Monday, Sep. 09, 1935
Senators Photographed
Since the days of Woodrow Wilson the House of Representatives has been fair game for press photographers working from the gallery. Commonplace are newspictures and newsreels of joint sessions of Congress in the House Chamber being addressed by U. S. Presidents, of opening and closing sessions of the House by itself, of the full galleries and the empty floor. The Senate, on the other hand, has never permitted itself to be photographed in action. Like a dignified gentlemen's club, it has successfully enforced an unwritten rule against cameras by having hawk-eyed gallery guards confiscate them on sight.

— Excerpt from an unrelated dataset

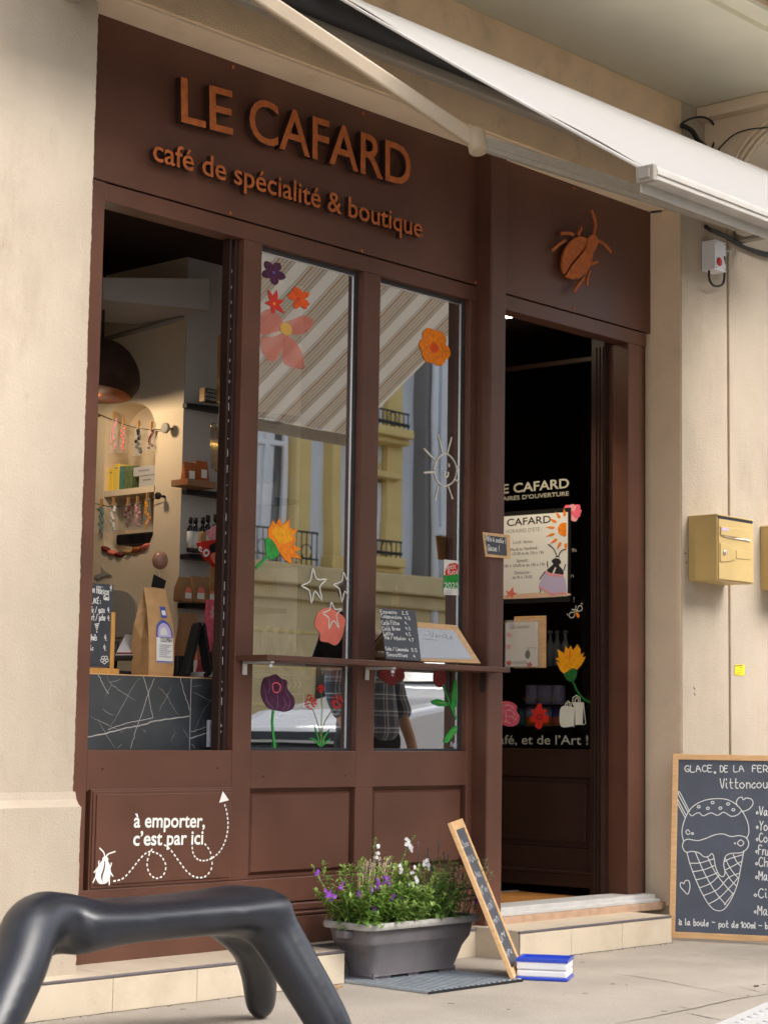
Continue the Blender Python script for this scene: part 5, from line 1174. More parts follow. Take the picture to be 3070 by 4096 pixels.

Early last week, as Congress surged toward adjournment, Candid Cameraman Thomas D. McAvoy of Washington made his way quietly into a Senate Gallery, sat down behind two visitors. On the Senate floor below, Louisiana's Long was in the midst of his filibuster which marked the closing hours of the Senate session. Next to him sat Arizona's white-suited Ashurst and just beyond, Oklahoma's blind Gore, his head attentively lifted. In his frontrow aisle seat slouched Senate Leader Robinson, disgusted beyond words at the "Kingfish's" performance. Around the walls of the chamber stood Representatives who had come over from the House to watch the fun. . . .
When Photographer McAvoy left the Senate gallery, he had succeeded in taking the first newspictures in U. S. history of the Senate in session (see cut).